Acho que o STF sempre viverá no centro de controvérsias. Não tem jeito. Ele é um órgão constitucional, lidando com questões constitucionais e com os grandes debates da sociedade. E essa controvérsia, na minha visão, não é necessariamente algo ruim. Pelo contrário, significa que há relevância e interesse da população em entender e acompanhar o que está acontecendo.

Por outro lado, isso não significa que o STF tenha uma carta branca para interferir em tudo. Não concordo com essa ideia recorrente de que o tribunal está hipertrofiado. Ainda que algumas decisões possam, na minha opinião, ter extrapolado, isso não justifica afirmar que a Corte, como um todo, está hipertrofiada.

Em um de seus artigos, o senhor discute a relação entre desinformação e pluralismo. Qual acredita ser o melhor caminho para combater fake news?

Me parece que o problema da desinformação sempre esteve presente nas sociedades. É uma questão que envolve múltiplas frentes: a educação dos jovens, o hábito de leitura, a capacidade interpretativa, o pensamento crítico e, sim, também a checagem de fatos. Hoje, por exemplo, está mais claro que nem tudo o que nos chega pelo celular ou pelas redes sociais é confiável.

O senhor menciona que a cultura da indignação pode ser sedutora, mas nem sempre produtiva. Como transformar a indignação legítima em ação política eficaz?

Me parece que a indignação, mais do que um fim em si mesma, deve servir como um impulso para os passos seguintes: estudar o problema, debater sobre ele e articular coletivamente soluções. A indignação precisa ser essa faísca inicial para avançarmos. O caminho seguinte deve ser aprimorar nosso diagnóstico sobre a realidade, compreendê-la melhor e, a partir daí, buscar soluções realistas e factíveis.

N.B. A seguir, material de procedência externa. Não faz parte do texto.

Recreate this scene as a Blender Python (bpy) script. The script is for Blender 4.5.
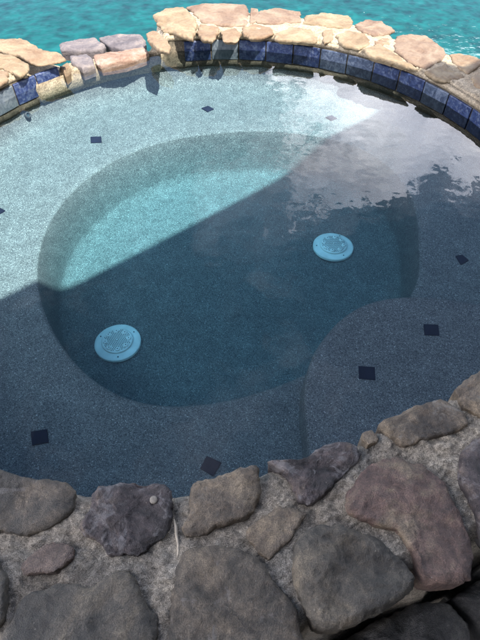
import bpy, math, random
from mathutils import Vector, noise, Quaternion
random.seed(7)
R = math.radians
S = bpy.context.scene
for o in list(bpy.data.objects): bpy.data.objects.remove(o)

# ------------------------------------------------------------------ camera
CAM_H, FPX, PITCH = 1.25, 502.0, 50.0
cd = bpy.data.cameras.new('camera'); cam = bpy.data.objects.new('camera', cd)
S.collection.objects.link(cam); S.camera = cam
cam.location = (0, 0, CAM_H); cam.rotation_euler = (R(90 - PITCH), 0, 0)
cd.sensor_fit = 'VERTICAL'; cd.sensor_height = 36; cd.lens = 36 * FPX / 640
cd.clip_start = 0.02; cd.clip_end = 500
S.render.resolution_x, S.render.resolution_y = 768, 1024

# ------------------------------------------------------------------ sun, sky, exposure
SUN_AZ, SUN_EL = 140.0, 58.0            # azimuth clockwise from +Y
SKY_STRENGTH, SUN_STRENGTH, EXPOSURE = 0.12, 4.9, 1.82
sd = Vector((math.sin(R(SUN_AZ)) * math.cos(R(SUN_EL)), math.cos(R(SUN_AZ)) * math.cos(R(SUN_EL)), math.sin(R(SUN_EL))))
sl = bpy.data.lights.new('sun', 'SUN'); sl.energy = SUN_STRENGTH; sl.angle = R(0.5); sl.color = (1, .955, .88)
so = bpy.data.objects.new('sun', sl); S.collection.objects.link(so)
so.location = sd * 20; so.rotation_mode = 'QUATERNION'; so.rotation_quaternion = sd.to_track_quat('Z', 'Y')

class NT:
    """small helper that builds shader nodes"""
    def __init__(s, tree):
        s.t = tree; s.n = tree.nodes; s.n.clear()
    def node(s, typ, **kw):
        nd = s.n.new(typ)
        for k, v in kw.items():
            if k.startswith('i_'):
                s.put(nd.inputs[k[2:].replace('_', ' ')], v)
            else: setattr(nd, k, v)
        return nd
    def put(s, sock, v):
        if isinstance(v, bpy.types.NodeSocket): s.t.links.new(v, sock)
        elif isinstance(v, (tuple, list)) and sock.type == 'RGBA': sock.default_value = tuple(v) + ((1,) if len(v) == 3 else ())
        else: sock.default_value = v
    def pos(s): return s.node('ShaderNodeNewGeometry').outputs['Position']
    def obj(s): return s.node('ShaderNodeTexCoord').outputs['Object']
    def noise(s, vec, scale, detail=4, rough=.55, dist=0):
        nd = s.node('ShaderNodeTexNoise'); s.put(nd.inputs['Vector'], vec)
        nd.inputs['Scale'].default_value = scale; nd.inputs['Detail'].default_value = detail
        nd.inputs['Roughness'].default_value = rough; nd.inputs['Distortion'].default_value = dist
        return nd.outputs['Fac']
    def voro(s, vec, scale, feature='F1', out='Distance', rnd=1):
        nd = s.node('ShaderNodeTexVoronoi', feature=feature); s.put(nd.inputs['Vector'], vec)
        nd.inputs['Scale'].default_value = scale; nd.inputs['Randomness'].default_value = rnd
        return nd.outputs[out]
    def ramp(s, fac, stops, interp='LINEAR'):
        nd = s.node('ShaderNodeValToRGB'); cr = nd.color_ramp; cr.interpolation = interp
        while len(cr.elements) < len(stops): cr.elements.new(.5)
        for e, (p, c) in zip(cr.elements, stops):
            e.position = p
            e.color = (c, c, c, 1) if isinstance(c, (int, float)) else tuple(c) + (1,)
        s.put(nd.inputs['Fac'], fac); return nd.outputs['Color']
    def math(s, op, a, b=0.0, c=0.0):
        nd = s.node('ShaderNodeMath', operation=op)
        s.put(nd.inputs[0], a); s.put(nd.inputs[1], b); s.put(nd.inputs[2], c); return nd.outputs[0]
    def mix(s, f, a, b, blend='MIX'):
        nd = s.node('ShaderNodeMix', data_type='RGBA', blend_type=blend)
        s.put(nd.inputs[0], f); s.put(nd.inputs[6], a); s.put(nd.inputs[7], b); return nd.outputs[2]
    def bump(s, h, strength=.5, dist=.01, normal=None):
        nd = s.node('ShaderNodeBump'); s.put(nd.inputs['Height'], h)
        nd.inputs['Strength'].default_value = strength; nd.inputs['Distance'].default_value = dist
        if normal is not None: s.put(nd.inputs['Normal'], normal)
        return nd.outputs['Normal']
    def vec(s, v, scale=(1, 1, 1), loc=(0, 0, 0)):
        nd = s.node('ShaderNodeMapping'); s.put(nd.inputs['Vector'], v)
        nd.inputs['Scale'].default_value = scale; nd.inputs['Location'].default_value = loc
        return nd.outputs[0]
    def vadd(s, a, b, op='ADD'):
        nd = s.node('ShaderNodeVectorMath', operation=op); s.put(nd.inputs[0], a); s.put(nd.inputs[1], b)
        return nd.outputs[0]

# world: Nishita sky with cumulus clouds standing in front of the viewer, to the right
w = bpy.data.worlds.new('World'); S.world = w; w.use_nodes = True
n = NT(w.node_tree)
sky = n.node('ShaderNodeTexSky', sky_type='NISHITA', sun_disc=False, sun_elevation=R(SUN_EL), sun_rotation=R(SUN_AZ), air_density=.75)
tc = n.node('ShaderNodeTexCoord').outputs['Generated']
sep = n.node('ShaderNodeSeparateXYZ'); n.put(sep.inputs[0], tc)
az = n.math('ARCTAN2', sep.outputs[0], sep.outputs[1])
el = n.math('ARCSINE', sep.outputs[2])
nz = n.math('SUBTRACT', n.noise(tc, 6.5, 10, .70), .5)
nz2 = n.math('SUBTRACT', n.noise(n.vec(tc, (1, 1, 1), (7, 3, 2)), 2.2, 5, .6), .5)
# distance into the cloud bank: below its top and to the right of its left end
el2 = n.math('ARCTAN2', sep.outputs[2], sep.outputs[1])
top = n.math('SUBTRACT', n.math('SUBTRACT', R(38.6), n.math('MULTIPLY', az, .06)), el2)
d = n.math('ADD', top, n.math('ADD', n.math('MULTIPLY', nz, .42), n.math('MULTIPLY', nz2, .22)))
m1 = n.ramp(d, [(0.0, 0), (.010, .85), (.2, 1)])
low = n.math('ADD', n.math('SUBTRACT', el2, R(22.5)), n.math('MULTIPLY', nz, .05))
m1 = n.math('MULTIPLY', m1, n.ramp(low, [(0, 0), (.02, 1)]))
lft = n.math('ADD', n.math('SUBTRACT', az, R(4.5)), n.math('ADD', n.math('MULTIPLY', nz, .8), n.math('MULTIPLY', nz2, .6)))
m1 = n.math('MULTIPLY', m1, n.ramp(lft, [(0, 0), (.05, .45), (.12, .7), (.26, 1)]))
m1 = n.math('MULTIPLY', m1, n.ramp(n.math('SUBTRACT', R(118), az), [(0, 0), (.1, 1)]))
d2 = n.math('MINIMUM', n.math('SUBTRACT', R(42), el2), n.math('ADD', az, R(7)))
d2 = n.math('MINIMUM', d2, n.math('SUBTRACT', el2, R(27)))
d2 = n.math('ADD', d2, n.math('ADD', n.math('MULTIPLY', nz2, .5), n.math('MULTIPLY', nz, .4)))
m1 = n.math('MAXIMUM', m1, n.math('MULTIPLY', n.ramp(d2, [(0.0, 0), (.18, 1)]), .35))
wz = n.math('MULTIPLY', n.ramp(n.math('ADD', nz, n.math('ADD', nz2, .5)), [(.56, 0), (.8, 1)]), .16)
wz = n.math('MULTIPLY', wz, n.ramp(n.math('SUBTRACT', el2, R(26)), [(0, 0), (.15, 1)]))
m = n.math('MAXIMUM', m1, wz)
# broken white cloud added low at sides and rear, unseen, as neutral fill light
side = n.ramp(n.math('SUBTRACT', n.math('ABSOLUTE', n.math('ADD', az, R(-5))), R(62)), [(0, 0), (.25, 1)])
sm = n.math('ADD', n.math('SUBTRACT', R(60), el), n.math('MULTIPLY', nz2, 2.0))
side = n.math('MULTIPLY', side, n.ramp(sm, [(.0, 0), (.3, 1)]))
m = n.math('MAXIMUM', m, n.math('MULTIPLY', side, .72))
cshade = n.ramp(n.noise(tc, 5, 7, .6), [(.35, (.55, .58, .70)), (.5, (.84, .85, .97)), (.64, (1.12, 1.12, 1.2))])
CLOUD = 24.0
ccol = n.mix(1.0, cshade, (CLOUD, CLOUD, CLOUD), 'MULTIPLY')
col = n.mix(m, sky.outputs[0], ccol)
bg = n.node('ShaderNodeBackground'); n.put(bg.inputs['Color'], col); bg.inputs['Strength'].default_value = SKY_STRENGTH
out = n.node('ShaderNodeOutputWorld'); n.put(out.inputs['Surface'], bg.outputs[0])

S.view_settings.view_transform = 'Standard'; S.view_settings.look = 'None'
S.view_settings.exposure = EXPOSURE; S.view_settings.gamma = 1; S.view_settings.use_curve_mapping = False
S.render.engine = 'CYCLES'
S.cycles.transparent_max_bounces = 16; S.cycles.max_bounces = 8; S.cycles.volume_bounces = 0

# ------------------------------------------------------------------ helpers: measuring, meshes, tags
def bp(px, py, z):
    """a picture point carried out to the horizontal level z"""
    t = R(PITCH); x = px - 240; y = 320 - py
    d = (x, FPX * math.cos(t) + y * math.sin(t), -FPX * math.sin(t) + y * math.cos(t))
    k = (z - CAM_H) / d[2]; return Vector((d[0] * k, d[1] * k, z))
def real(px, py, D):
    s = bp(px, py, 0); L = math.hypot(s.x, s.y); i = math.atan(L / CAM_H); r = math.asin(math.sin(i) / 1.333)
    k = 1 + D * math.tan(r) / L; return Vector((s.x * k, s.y * k, -D))
def app(P):
    """depth as water optics makes it: the basin is built to its optical depth, a shallow dish towards the far side"""
    if P.z >= 0: return P.copy()
    L = math.hypot(P.x, P.y); D = -P.z; lo, hi = 0, L
    for _ in range(40):
        s = (lo + hi) / 2; i = math.atan(s / CAM_H); r = math.asin(math.sin(i) / 1.333)
        if s + D * math.tan(r) < L: lo = s
        else: hi = s
    s = max(s, 1e-4)
    return Vector((P.x, P.y, -CAM_H * (L / s - 1)))
def fbm(p, sc, oct=4, off=0):
    return noise.fractal(Vector((p[0] * sc + off, p[1] * sc - off * .7, p[2] * sc + off * .3)), .9, 2.1, oct)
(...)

Um exemplo concreto, que é um tema que me mobiliza muito, é a educação pública. Existem iniciativas e práticas absolutamente espetaculares em todos os níveis no Brasil. No entanto, muitas vezes, ficamos apenas indignados, sem buscar conhecer, incentivar ou articular soluções coletivas dentro de nossas possibilidades para melhorar esse cenário. Acho que a realidade é muito mais positiva do que imaginamos.